Como la inmigración siempre es un tema polémico y a mí me gusta la gresca como a un tonto un lápiz, allá voy: un 28,8% ibérica, un 24% mesoamericana y andina, un 23,7% italiana, un 13,6% irlandesa, escocesa y galesa, un 4,4% judía askenazí, un 4,7% medio oriente y un 0,8% filipina, indonesia y malasia. Esto que parece una lista de la compra, es mi estimación étnica. Soy, como la gran mayoría de vosotros, una auténtica batidora genética fruto de siglos y siglos de mezcla entre distintas civilizaciones en todo el mundo.

El estudio nada dice acerca de mis ideas, mis aspiraciones o mis proyectos, pues estos rasgos de mi personalidad son propios de mi condición de individuo y en absoluto dependen de que mi origen étnico sea uno u otro. Tampoco revela mi preferencia por una comunidad política determinada ni mi inclinación hacia una religión concreta, de modo que cualquier afirmación en este sentido sería una suerte de generalización que, si bien podría estar en lo cierto, jamás sería aplicable a un grupo de personas solo porque compartan un conjunto de atributos étnicos.

Dicho esto, ni soy una descerebrada que reclame «fronteras abiertas» pensando que el resto del mundo es como Occidente, ni soy una fanática devota de teorías como las del «gran reemplazo». Lo que sí que tengo claro es que, hoy en día, la preservación del orden público interno precisa de un cierto control. Me podrán llamar tibia porque no me estoy mojando, pero es que huyo de las generalizaciones y de cualquier idea que suponga tratar a las personas como colectivos despersonalizados. De hecho, el enfoque de Mises me parece muy certero: «El pensamiento liberal siempre ha tomado en consideración a la humanidad en su conjunto, y no sólo a algunas partes de ella. No se interesa por este o aquel grupo, provincia, nación o continente. Es cosmopolita y ecuménico: se preocupa por todos los seres humanos del planeta. En este sentido, el liberalismo es humanismo; y el liberal es un cosmopolita ciudadano del mundo».

Para el liberal, que parte de la premisa de que el individuo precede a la comunidad, siempre serán moralmente superiores aquellas sociedades que basan sus costumbres y valores en las ideas de la libertad y, cómo no, en el respeto irrestricto del proyecto de vida del prójimo. Por lo tanto, debe quedar claro que una defensa de la globalización así entendida no es incompatible con rechazar de plano el relativismo cultural. No todo vale.
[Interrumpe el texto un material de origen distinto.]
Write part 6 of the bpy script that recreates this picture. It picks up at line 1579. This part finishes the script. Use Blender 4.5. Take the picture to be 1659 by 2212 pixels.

Aquí no cabe aquello de «son sus costumbres y hay que respetarlas», sino que se lo digan a las 3.652 niñas en riesgo de mutilación genital femenina en España según la nota de prensa publicada por Save the Children el pasado 4 de febrero a propósito del Día Internacional de Tolerancia Cero con la Mutilación Genital Femenina.

Así, surge que el problema no es la inmigración, sino el no condenar a los que abiertamente se declaran contrarios a los cimientos sobre los cuales se construyó la sociedad libre y que condujeron a comunidades más avanzadas y abiertas. No sé si por desconocimiento o por miedo a ser tachados con algún —ismo, pero lo cierto es que no hay una respuesta unánime y firme, sino más bien titubeos y lavados de manos. También es verdad que no hace falta irse muy lejos, pues tanto dentro como fuera de nuestras fronteras siempre habrá personas que, con independencia de su procedencia, anhelarán la destrucción de la sociedad libre. Por ejemplo, tan enemiga de la libertad puede ser una persona que está de acuerdo con la Sharía como una persona que simpatiza con el terrorismo de ETA o del Grapo. De modo que si el ciudadano occidental ignora las ideas que nos han permitido estar en donde nos encontramos hoy en día, o las aborrece, difícilmente podrá atender la incansable tarea de velar por su defensa.

La libre circulación de personas y, por consiguiente, la mezcla de ideas y preferencias políticas no deberían suponer un peligro y, desde luego, no lo serían en una comunidad política cuyo poder tuviese un alcance limitado y apenas interfiriese en la vida de sus ciudadanos. Sin embargo, ante el cada vez más preponderante papel del gobierno —ya no nacional sino europeo— convirtiendo en asuntos públicos cuestiones privadas, casi parece una consecuencia lógica que exista cierto temor a lo diferente, y más cuando lo diferente simpatiza con regímenes autoritarios y no comparte la misma visión por el respeto de las libertades individuales.

En definitiva, que ni la globalización come niños ni la inmigración es un fenómeno inocuo. Vamos, que ni subo ni bajo, cortesía de mi porcentaje gallego. En cualquier caso, me despido con esta cita de Rallo: «Se trata, pues, de extender a la esfera internacional los principios de libre asociación civil y de libre asociación comercial, pero no el de adscripción política obligatoria: una aldea y un bazar globales, pero no un Estado planetario».